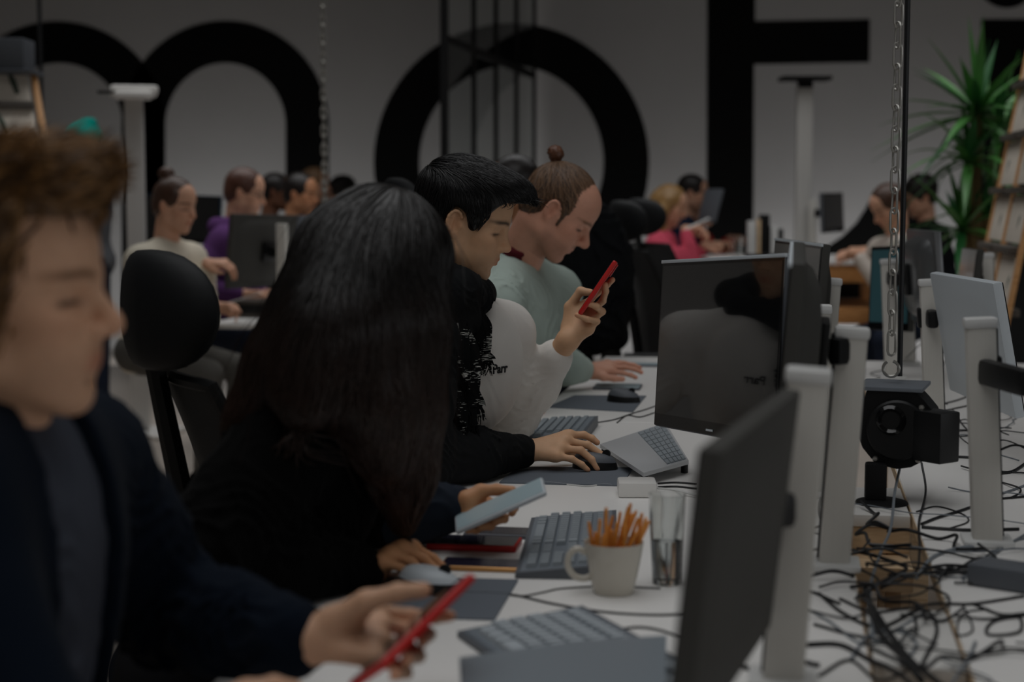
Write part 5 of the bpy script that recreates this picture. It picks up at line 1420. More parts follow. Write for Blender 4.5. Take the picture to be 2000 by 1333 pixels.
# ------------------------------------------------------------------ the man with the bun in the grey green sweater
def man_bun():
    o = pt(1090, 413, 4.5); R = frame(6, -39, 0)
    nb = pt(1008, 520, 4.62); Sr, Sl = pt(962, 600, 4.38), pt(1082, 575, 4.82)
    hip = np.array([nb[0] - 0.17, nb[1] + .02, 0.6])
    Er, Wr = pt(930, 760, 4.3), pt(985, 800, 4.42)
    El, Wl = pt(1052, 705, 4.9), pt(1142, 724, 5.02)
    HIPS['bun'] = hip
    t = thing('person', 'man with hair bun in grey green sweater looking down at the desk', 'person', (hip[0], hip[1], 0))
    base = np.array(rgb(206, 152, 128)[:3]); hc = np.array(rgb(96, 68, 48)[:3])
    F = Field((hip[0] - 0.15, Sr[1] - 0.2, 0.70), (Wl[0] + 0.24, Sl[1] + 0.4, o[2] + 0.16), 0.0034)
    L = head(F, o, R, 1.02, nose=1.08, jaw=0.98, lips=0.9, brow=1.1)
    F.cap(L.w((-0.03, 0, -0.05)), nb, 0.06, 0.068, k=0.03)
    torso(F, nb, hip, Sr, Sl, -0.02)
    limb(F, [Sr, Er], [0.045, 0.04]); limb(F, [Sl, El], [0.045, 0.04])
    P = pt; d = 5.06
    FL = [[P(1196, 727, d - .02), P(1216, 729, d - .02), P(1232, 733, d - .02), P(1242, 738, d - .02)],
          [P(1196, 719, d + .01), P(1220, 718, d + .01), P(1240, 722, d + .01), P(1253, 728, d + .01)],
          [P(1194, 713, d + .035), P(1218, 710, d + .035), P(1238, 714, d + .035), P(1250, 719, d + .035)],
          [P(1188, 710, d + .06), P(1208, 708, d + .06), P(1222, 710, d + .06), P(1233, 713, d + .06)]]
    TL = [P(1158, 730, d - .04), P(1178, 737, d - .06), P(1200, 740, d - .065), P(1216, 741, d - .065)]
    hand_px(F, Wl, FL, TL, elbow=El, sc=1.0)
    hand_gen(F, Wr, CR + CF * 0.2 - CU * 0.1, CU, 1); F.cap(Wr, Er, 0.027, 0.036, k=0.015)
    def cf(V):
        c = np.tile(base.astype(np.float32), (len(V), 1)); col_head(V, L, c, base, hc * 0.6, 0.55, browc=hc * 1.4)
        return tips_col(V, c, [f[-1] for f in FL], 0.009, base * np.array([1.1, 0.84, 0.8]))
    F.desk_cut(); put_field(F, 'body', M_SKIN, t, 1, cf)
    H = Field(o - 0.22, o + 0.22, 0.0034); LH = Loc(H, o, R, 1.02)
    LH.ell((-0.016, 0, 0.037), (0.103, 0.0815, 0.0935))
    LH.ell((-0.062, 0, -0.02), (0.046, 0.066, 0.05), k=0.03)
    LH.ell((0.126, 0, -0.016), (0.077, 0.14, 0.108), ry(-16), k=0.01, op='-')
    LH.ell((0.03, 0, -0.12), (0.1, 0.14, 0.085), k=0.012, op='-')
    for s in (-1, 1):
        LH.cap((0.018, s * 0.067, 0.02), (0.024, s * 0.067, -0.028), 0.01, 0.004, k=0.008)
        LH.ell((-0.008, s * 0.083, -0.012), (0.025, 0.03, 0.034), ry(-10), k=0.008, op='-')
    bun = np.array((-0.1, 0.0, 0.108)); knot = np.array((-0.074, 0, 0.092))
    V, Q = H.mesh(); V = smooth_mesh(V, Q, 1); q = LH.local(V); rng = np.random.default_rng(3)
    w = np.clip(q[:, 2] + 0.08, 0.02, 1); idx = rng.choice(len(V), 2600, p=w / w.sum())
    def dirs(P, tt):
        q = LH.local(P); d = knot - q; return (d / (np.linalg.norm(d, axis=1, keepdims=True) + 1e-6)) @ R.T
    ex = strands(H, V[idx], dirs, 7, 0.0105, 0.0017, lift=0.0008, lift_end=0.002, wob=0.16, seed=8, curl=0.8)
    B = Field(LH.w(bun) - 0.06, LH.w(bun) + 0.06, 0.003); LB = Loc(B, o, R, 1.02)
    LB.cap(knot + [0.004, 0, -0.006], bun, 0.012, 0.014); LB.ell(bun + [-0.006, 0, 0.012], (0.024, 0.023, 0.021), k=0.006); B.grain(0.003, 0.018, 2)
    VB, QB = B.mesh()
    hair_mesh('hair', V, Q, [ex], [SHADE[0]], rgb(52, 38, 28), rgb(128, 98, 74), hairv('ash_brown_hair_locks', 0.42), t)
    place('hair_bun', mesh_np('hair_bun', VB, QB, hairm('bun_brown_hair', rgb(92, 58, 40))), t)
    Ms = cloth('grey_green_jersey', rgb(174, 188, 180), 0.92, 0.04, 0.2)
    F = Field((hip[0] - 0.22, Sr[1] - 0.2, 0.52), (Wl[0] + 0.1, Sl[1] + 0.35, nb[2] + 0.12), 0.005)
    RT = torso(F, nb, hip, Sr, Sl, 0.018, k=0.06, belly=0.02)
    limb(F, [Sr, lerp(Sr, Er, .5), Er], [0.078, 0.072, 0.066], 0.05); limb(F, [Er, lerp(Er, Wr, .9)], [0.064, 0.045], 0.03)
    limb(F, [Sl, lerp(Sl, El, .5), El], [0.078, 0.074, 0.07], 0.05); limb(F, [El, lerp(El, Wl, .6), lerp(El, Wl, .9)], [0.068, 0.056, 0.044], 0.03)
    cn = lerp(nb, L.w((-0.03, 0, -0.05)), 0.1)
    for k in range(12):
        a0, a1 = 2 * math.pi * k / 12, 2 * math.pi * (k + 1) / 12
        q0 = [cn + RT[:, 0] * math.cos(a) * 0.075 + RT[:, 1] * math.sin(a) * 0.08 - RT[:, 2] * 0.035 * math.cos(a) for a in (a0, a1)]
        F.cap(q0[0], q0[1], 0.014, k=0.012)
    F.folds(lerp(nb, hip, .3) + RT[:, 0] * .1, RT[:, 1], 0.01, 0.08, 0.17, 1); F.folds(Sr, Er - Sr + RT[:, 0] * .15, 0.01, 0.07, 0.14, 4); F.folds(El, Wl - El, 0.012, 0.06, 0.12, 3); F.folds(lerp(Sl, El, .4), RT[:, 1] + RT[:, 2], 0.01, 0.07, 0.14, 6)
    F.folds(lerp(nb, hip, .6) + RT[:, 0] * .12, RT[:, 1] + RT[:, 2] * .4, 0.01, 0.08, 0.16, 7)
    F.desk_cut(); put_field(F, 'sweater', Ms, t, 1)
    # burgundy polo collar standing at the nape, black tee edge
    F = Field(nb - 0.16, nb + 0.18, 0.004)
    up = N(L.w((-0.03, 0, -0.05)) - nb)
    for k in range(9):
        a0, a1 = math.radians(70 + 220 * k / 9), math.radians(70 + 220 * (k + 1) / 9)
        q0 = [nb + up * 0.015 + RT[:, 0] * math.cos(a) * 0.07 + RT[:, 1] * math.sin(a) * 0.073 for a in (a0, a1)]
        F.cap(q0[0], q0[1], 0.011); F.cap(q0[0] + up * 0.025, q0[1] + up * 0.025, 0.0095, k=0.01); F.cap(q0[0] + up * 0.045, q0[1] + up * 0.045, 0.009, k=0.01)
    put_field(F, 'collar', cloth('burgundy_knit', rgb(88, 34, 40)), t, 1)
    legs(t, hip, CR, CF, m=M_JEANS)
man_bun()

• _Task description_
Leave out the pictures and retype every line above exactly.

• _Finished answer_
Write part 5 of the bpy script that recreates this picture. It picks up at line 1420. More parts follow. Write for Blender 4.5. Take the picture to be 2000 by 1333 pixels.
# ------------------------------------------------------------------ the man with the bun in the grey green sweater
def man_bun():
    o = pt(1090, 413, 4.5); R = frame(6, -39, 0)
    nb = pt(1008, 520, 4.62); Sr, Sl = pt(962, 600, 4.38), pt(1082, 575, 4.82)
    hip = np.array([nb[0] - 0.17, nb[1] + .02, 0.6])
    Er, Wr = pt(930, 760, 4.3), pt(985, 800, 4.42)
    El, Wl = pt(1052, 705, 4.9), pt(1142, 724, 5.02)
    HIPS['bun'] = hip
    t = thing('person', 'man with hair bun in grey green sweater looking down at the desk', 'person', (hip[0], hip[1], 0))
    base = np.array(rgb(206, 152, 128)[:3]); hc = np.array(rgb(96, 68, 48)[:3])
    F = Field((hip[0] - 0.15, Sr[1] - 0.2, 0.70), (Wl[0] + 0.24, Sl[1] + 0.4, o[2] + 0.16), 0.0034)
    L = head(F, o, R, 1.02, nose=1.08, jaw=0.98, lips=0.9, brow=1.1)
    F.cap(L.w((-0.03, 0, -0.05)), nb, 0.06, 0.068, k=0.03)
    torso(F, nb, hip, Sr, Sl, -0.02)
    limb(F, [Sr, Er], [0.045, 0.04]); limb(F, [Sl, El], [0.045, 0.04])
    P = pt; d = 5.06
    FL = [[P(1196, 727, d - .02), P(1216, 729, d - .02), P(1232, 733, d - .02), P(1242, 738, d - .02)],
          [P(1196, 719, d + .01), P(1220, 718, d + .01), P(1240, 722, d + .01), P(1253, 728, d + .01)],
          [P(1194, 713, d + .035), P(1218, 710, d + .035), P(1238, 714, d + .035), P(1250, 719, d + .035)],
          [P(1188, 710, d + .06), P(1208, 708, d + .06), P(1222, 710, d + .06), P(1233, 713, d + .06)]]
    TL = [P(1158, 730, d - .04), P(1178, 737, d - .06), P(1200, 740, d - .065), P(1216, 741, d - .065)]
    hand_px(F, Wl, FL, TL, elbow=El, sc=1.0)
    hand_gen(F, Wr, CR + CF * 0.2 - CU * 0.1, CU, 1); F.cap(Wr, Er, 0.027, 0.036, k=0.015)
    def cf(V):
        c = np.tile(base.astype(np.float32), (len(V), 1)); col_head(V, L, c, base, hc * 0.6, 0.55, browc=hc * 1.4)
        return tips_col(V, c, [f[-1] for f in FL], 0.009, base * np.array([1.1, 0.84, 0.8]))
    F.desk_cut(); put_field(F, 'body', M_SKIN, t, 1, cf)
    H = Field(o - 0.22, o + 0.22, 0.0034); LH = Loc(H, o, R, 1.02)
    LH.ell((-0.016, 0, 0.037), (0.103, 0.0815, 0.0935))
    LH.ell((-0.062, 0, -0.02), (0.046, 0.066, 0.05), k=0.03)
    LH.ell((0.126, 0, -0.016), (0.077, 0.14, 0.108), ry(-16), k=0.01, op='-')
    LH.ell((0.03, 0, -0.12), (0.1, 0.14, 0.085), k=0.012, op='-')
    for s in (-1, 1):
        LH.cap((0.018, s * 0.067, 0.02), (0.024, s * 0.067, -0.028), 0.01, 0.004, k=0.008)
        LH.ell((-0.008, s * 0.083, -0.012), (0.025, 0.03, 0.034), ry(-10), k=0.008, op='-')
    bun = np.array((-0.1, 0.0, 0.108)); knot = np.array((-0.074, 0, 0.092))
    V, Q = H.mesh(); V = smooth_mesh(V, Q, 1); q = LH.local(V); rng = np.random.default_rng(3)
    w = np.clip(q[:, 2] + 0.08, 0.02, 1); idx = rng.choice(len(V), 2600, p=w / w.sum())
    def dirs(P, tt):
        q = LH.local(P); d = knot - q; return (d / (np.linalg.norm(d, axis=1, keepdims=True) + 1e-6)) @ R.T
    ex = strands(H, V[idx], dirs, 7, 0.0105, 0.0017, lift=0.0008, lift_end=0.002, wob=0.16, seed=8, curl=0.8)
    B = Field(LH.w(bun) - 0.06, LH.w(bun) + 0.06, 0.003); LB = Loc(B, o, R, 1.02)
    LB.cap(knot + [0.004, 0, -0.006], bun, 0.012, 0.014); LB.ell(bun + [-0.006, 0, 0.012], (0.024, 0.023, 0.021), k=0.006); B.grain(0.003, 0.018, 2)
    VB, QB = B.mesh()
    hair_mesh('hair', V, Q, [ex], [SHADE[0]], rgb(52, 38, 28), rgb(128, 98, 74), hairv('ash_brown_hair_locks', 0.42), t)
    place('hair_bun', mesh_np('hair_bun', VB, QB, hairm('bun_brown_hair', rgb(92, 58, 40))), t)
    Ms = cloth('grey_green_jersey', rgb(174, 188, 180), 0.92, 0.04, 0.2)
    F = Field((hip[0] - 0.22, Sr[1] - 0.2, 0.52), (Wl[0] + 0.1, Sl[1] + 0.35, nb[2] + 0.12), 0.005)
    RT = torso(F, nb, hip, Sr, Sl, 0.018, k=0.06, belly=0.02)
    limb(F, [Sr, lerp(Sr, Er, .5), Er], [0.078, 0.072, 0.066], 0.05); limb(F, [Er, lerp(Er, Wr, .9)], [0.064, 0.045], 0.03)
    limb(F, [Sl, lerp(Sl, El, .5), El], [0.078, 0.074, 0.07], 0.05); limb(F, [El, lerp(El, Wl, .6), lerp(El, Wl, .9)], [0.068, 0.056, 0.044], 0.03)
    cn = lerp(nb, L.w((-0.03, 0, -0.05)), 0.1)
    for k in range(12):
        a0, a1 = 2 * math.pi * k / 12, 2 * math.pi * (k + 1) / 12
        q0 = [cn + RT[:, 0] * math.cos(a) * 0.075 + RT[:, 1] * math.sin(a) * 0.08 - RT[:, 2] * 0.035 * math.cos(a) for a in (a0, a1)]
        F.cap(q0[0], q0[1], 0.014, k=0.012)
    F.folds(lerp(nb, hip, .3) + RT[:, 0] * .1, RT[:, 1], 0.01, 0.08, 0.17, 1); F.folds(Sr, Er - Sr + RT[:, 0] * .15, 0.01, 0.07, 0.14, 4); F.folds(El, Wl - El, 0.012, 0.06, 0.12, 3); F.folds(lerp(Sl, El, .4), RT[:, 1] + RT[:, 2], 0.01, 0.07, 0.14, 6)
    F.folds(lerp(nb, hip, .6) + RT[:, 0] * .12, RT[:, 1] + RT[:, 2] * .4, 0.01, 0.08, 0.16, 7)
    F.desk_cut(); put_field(F, 'sweater', Ms, t, 1)
    # burgundy polo collar standing at the nape, black tee edge
    F = Field(nb - 0.16, nb + 0.18, 0.004)
    up = N(L.w((-0.03, 0, -0.05)) - nb)
    for k in range(9):
        a0, a1 = math.radians(70 + 220 * k / 9), math.radians(70 + 220 * (k + 1) / 9)
        q0 = [nb + up * 0.015 + RT[:, 0] * math.cos(a) * 0.07 + RT[:, 1] * math.sin(a) * 0.073 for a in (a0, a1)]
        F.cap(q0[0], q0[1], 0.011); F.cap(q0[0] + up * 0.025, q0[1] + up * 0.025, 0.0095, k=0.01); F.cap(q0[0] + up * 0.045, q0[1] + up * 0.045, 0.009, k=0.01)
    put_field(F, 'collar', cloth('burgundy_knit', rgb(88, 34, 40)), t, 1)
    legs(t, hip, CR, CF, m=M_JEANS)
man_bun()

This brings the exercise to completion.